The cow from Area 51

“The cow from Area 51” or “The diary of a mad cow owner”

We first got into ranching when Kimmy finally relented and realized it is more humane and healthy to grow your own meat rather than buy it from a store. After researching cows, I decided that Galloways would be a good choice for meat production. They are a cold weather cow that is very furry (sort of like a bison) and naturally accumulates its fat within the meat rather than on the outside (fine textured marbling). Fortunately, there is a Galloway producer nearby that has about 140 cow-calf pairs. Sarah, the owner of the Hang 5 Galloway ranch was looking to thin her herd and was willing to sell me a pair or more if we wanted. After visiting her 1,600 acre ranch and viewing many cows I realized I couldn’t tell the difference between a good cow and a bad one, so I asked Sarah to give me list with some specifics like the age of the cow, the gender of the calf, and whether the cow was a registered Galloway. Based on that list, I chose cow #51 and her calf. Sarah thought that was fine and arranged to have Doug her cow-hand deliver them on December 1.

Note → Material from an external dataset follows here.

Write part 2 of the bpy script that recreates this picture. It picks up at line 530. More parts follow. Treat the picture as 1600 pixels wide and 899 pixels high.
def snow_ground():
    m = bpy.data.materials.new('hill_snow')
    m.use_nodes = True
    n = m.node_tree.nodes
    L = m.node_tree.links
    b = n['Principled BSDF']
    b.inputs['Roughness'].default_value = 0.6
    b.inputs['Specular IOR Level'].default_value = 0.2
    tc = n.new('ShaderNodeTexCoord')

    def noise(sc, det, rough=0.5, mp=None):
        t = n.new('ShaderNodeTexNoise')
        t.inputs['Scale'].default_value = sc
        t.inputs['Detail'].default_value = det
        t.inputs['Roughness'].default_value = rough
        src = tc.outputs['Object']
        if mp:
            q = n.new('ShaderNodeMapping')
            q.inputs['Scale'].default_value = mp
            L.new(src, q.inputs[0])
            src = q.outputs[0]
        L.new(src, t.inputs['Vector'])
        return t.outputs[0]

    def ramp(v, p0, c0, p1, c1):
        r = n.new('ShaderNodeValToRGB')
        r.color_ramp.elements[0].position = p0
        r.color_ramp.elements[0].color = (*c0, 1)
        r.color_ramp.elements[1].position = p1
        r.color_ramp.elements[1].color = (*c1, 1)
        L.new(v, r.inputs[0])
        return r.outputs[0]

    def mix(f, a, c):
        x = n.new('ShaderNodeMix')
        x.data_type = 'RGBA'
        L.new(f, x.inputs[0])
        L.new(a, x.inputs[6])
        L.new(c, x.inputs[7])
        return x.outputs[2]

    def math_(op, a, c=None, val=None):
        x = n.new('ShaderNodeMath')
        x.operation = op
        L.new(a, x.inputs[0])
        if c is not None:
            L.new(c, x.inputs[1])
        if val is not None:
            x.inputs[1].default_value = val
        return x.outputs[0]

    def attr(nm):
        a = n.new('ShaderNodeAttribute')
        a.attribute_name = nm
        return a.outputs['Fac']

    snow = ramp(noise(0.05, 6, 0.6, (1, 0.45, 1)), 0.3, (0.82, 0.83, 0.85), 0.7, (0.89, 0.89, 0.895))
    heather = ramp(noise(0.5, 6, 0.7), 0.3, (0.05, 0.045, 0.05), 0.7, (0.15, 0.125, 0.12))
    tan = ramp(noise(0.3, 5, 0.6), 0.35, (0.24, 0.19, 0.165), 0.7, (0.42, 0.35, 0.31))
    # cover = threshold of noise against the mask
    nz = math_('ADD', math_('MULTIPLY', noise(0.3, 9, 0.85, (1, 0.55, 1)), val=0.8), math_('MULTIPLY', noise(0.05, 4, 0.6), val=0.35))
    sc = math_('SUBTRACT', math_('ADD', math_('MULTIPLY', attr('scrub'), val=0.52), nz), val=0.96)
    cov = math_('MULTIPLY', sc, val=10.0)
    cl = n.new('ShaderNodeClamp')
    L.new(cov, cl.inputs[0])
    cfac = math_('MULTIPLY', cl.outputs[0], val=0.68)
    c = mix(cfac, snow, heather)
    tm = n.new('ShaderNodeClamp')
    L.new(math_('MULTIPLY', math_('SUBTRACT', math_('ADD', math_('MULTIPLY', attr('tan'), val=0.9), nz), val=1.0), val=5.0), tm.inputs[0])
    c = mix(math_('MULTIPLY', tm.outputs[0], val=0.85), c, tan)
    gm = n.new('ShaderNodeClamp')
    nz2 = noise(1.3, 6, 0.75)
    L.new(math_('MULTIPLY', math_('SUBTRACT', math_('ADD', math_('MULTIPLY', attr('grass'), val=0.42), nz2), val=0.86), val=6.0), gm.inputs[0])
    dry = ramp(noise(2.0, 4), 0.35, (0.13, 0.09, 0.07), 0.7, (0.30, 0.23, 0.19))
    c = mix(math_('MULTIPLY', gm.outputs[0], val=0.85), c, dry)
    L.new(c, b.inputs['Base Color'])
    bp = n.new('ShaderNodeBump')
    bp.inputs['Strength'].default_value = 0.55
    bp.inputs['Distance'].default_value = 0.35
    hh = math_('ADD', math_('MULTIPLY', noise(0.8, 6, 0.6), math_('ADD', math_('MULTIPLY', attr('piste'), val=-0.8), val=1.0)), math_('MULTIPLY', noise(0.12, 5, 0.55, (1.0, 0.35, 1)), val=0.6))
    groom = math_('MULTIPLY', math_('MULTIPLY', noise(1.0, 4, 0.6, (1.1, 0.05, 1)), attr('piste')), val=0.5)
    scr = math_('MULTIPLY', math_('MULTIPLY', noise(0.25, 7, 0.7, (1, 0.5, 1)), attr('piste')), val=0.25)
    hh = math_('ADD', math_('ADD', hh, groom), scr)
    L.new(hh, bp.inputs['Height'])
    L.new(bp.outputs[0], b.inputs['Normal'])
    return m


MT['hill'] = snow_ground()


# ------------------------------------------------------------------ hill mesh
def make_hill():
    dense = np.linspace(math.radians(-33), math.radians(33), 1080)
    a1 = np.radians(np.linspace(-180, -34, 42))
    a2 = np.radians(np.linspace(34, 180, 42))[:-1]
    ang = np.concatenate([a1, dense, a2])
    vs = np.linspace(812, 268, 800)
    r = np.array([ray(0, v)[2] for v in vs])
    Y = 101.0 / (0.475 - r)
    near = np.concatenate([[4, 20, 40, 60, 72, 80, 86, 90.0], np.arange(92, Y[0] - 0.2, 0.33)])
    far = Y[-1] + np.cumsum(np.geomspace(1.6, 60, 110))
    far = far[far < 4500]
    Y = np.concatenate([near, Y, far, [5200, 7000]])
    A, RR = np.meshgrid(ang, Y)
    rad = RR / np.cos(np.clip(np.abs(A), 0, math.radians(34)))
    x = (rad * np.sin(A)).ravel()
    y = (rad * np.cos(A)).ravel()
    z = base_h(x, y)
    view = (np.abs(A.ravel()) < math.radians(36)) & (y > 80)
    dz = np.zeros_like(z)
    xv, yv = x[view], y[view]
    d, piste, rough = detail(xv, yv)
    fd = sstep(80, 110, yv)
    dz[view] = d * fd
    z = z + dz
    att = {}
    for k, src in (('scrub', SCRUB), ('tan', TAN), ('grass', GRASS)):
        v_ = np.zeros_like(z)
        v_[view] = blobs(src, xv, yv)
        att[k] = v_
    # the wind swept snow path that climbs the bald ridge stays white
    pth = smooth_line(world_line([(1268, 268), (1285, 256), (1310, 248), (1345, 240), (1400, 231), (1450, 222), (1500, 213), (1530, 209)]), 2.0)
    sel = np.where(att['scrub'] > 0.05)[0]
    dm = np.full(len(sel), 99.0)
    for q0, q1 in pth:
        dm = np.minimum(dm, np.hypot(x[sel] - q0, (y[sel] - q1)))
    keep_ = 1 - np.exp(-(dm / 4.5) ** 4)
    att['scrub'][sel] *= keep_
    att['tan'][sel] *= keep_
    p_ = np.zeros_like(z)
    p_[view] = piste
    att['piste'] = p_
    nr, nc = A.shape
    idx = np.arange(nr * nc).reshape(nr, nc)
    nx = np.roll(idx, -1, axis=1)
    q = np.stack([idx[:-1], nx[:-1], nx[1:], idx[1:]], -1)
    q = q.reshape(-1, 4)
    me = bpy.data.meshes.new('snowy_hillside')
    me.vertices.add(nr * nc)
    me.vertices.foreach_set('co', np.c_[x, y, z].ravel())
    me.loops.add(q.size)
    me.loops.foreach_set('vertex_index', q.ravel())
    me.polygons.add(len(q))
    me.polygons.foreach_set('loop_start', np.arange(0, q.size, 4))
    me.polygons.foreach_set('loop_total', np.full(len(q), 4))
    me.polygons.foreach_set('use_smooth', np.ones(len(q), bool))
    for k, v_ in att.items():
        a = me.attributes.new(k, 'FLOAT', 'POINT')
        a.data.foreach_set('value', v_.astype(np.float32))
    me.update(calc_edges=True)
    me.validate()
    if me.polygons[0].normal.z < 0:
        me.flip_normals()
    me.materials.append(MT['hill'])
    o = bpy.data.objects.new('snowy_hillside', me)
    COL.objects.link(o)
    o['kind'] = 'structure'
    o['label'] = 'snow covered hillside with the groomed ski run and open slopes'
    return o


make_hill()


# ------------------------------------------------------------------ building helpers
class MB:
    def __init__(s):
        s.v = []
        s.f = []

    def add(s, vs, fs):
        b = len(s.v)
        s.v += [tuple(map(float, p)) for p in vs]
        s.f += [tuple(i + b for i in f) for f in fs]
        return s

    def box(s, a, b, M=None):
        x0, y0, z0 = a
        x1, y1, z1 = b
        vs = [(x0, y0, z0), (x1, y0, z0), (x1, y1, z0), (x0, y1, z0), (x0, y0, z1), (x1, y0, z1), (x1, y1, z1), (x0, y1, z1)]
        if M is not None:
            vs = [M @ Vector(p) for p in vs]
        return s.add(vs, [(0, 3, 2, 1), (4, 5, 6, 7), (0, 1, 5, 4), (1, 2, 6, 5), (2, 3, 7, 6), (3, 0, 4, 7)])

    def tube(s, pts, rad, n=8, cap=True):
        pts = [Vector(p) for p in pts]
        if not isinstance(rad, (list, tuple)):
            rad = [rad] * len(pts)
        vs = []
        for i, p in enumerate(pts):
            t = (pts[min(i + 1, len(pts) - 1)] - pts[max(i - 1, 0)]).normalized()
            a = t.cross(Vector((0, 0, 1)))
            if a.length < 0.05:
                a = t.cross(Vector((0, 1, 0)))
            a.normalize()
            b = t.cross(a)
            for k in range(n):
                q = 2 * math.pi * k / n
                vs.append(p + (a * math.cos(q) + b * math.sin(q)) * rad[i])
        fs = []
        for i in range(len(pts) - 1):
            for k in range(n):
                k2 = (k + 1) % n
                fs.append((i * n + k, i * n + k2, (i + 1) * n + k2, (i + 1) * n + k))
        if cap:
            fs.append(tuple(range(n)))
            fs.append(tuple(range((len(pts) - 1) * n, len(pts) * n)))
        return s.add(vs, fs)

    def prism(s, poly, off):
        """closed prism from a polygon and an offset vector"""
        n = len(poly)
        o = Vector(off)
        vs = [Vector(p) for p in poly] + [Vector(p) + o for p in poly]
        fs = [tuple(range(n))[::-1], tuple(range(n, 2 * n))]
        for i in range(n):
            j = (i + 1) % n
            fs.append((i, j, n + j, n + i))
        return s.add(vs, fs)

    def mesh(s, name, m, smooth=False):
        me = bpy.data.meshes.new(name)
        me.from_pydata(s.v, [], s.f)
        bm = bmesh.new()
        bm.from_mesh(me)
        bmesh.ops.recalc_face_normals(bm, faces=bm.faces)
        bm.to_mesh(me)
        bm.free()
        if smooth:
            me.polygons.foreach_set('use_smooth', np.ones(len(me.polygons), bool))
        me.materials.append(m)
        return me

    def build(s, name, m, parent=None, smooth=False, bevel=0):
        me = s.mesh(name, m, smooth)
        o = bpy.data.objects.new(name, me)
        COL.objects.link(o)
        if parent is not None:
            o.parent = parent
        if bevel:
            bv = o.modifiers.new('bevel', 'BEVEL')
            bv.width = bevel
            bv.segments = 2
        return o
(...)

Doug and his son arrived just before noon with the two cows in the trailer. They pulled into the pasture, I secured the electric fence, put down some food for them and let them out of the trailer. For five minutes they investigated the pasture. Then looked at the woven wire fence with three strands of barbed wire on top and proceeded to go right through it like it was butter. Thankfully Doug was as shocked as I was. I hopped on my ATV and took off for our neighbor’s gate to drive them back onto our property. It worked great – I felt like a cow hand – I drove them right back onto our pasture, closed the gate and had them secure… for about five more minutes when they decide to go through the fence again. Once again I hopped on my ATV and headed over to my neighbors. This time however, when I tried to drive them they decided that the 4 strand barbed wire fence going out of our neighbor’s property looked like butter so they went through that and headed down the street! I took off on the ATV, went past them at 35 mph, did a u-turn in the street and had a face off with the two of them. The calf and momma decided the best thing to do was go through the 5 strand barbed wire fence to my right and onto 60 acres of pasture!

At this point I was clueless. I asked Doug if this was normal and he said, no, that he had never seen cows go through fences like that. After two more hours the cows went through another couple fences and ended up about ¾ miles from our house on a neighbor’s 35 acre pasture. Doug suggested we let them spend the night there and in the morning when they were calmer move them back home. Sounded good to me, I was exhausted. That night Kimmy and I recounted the exciting day and agreed if they weren’t in the pasture we left them in we would call Doug and tell him to come get his cows.

December 2nd dawned a beautiful calm day. I hoped in my truck and went to our neighbor’s to see how the cows were doing. Unfortunately, they weren’t there – they were no where to be seen. After searching for them for an hour on my ATV (with no luck) I had Kimmy go with me in my truck. We found them about 1 ¼ miles from our house, grazing with some horses at the local equestrian center. I called Doug and said, “Please come down here and take your cows back”.

When Doug arrived, the hands at the equestrian center saddled up two horses with the intention of driving the cow into the arena from whence we could load it. Alas, the cows didn’t agree, so they had to rope the momma. Now, at this point I already had an inkling that this cow was nuts having seen all the fences she went through, but when I saw her go after the cowhand on his horse I knew she had to be an alien from area 51 or a mad cow! After 30 minutes of pulling and kicking and screaming we got her on the trailer and turned our attention to the calf. Wouldn’t you know it, that little shit went through 4 wire electric fence onto a neighbor’s property where we couldn’t chase her on horse or ATV. There were cows there that huddled around her and gave her protection. Three of us went after her, two guys with lassos and me the green-hand. We finally drove the calf into a corral where they roped her and hog tied her. We got her on the trailer and sent them home.

Doug’s parting words to me were, “Not all cows are like this. In fact, I’ve never seen a cow act this way.” Yeah, sure! So now, we still don’t own any cows and I am gun-shy based on my recent experience. I need to email Sarah and see what she suggests. More cow adventures to come.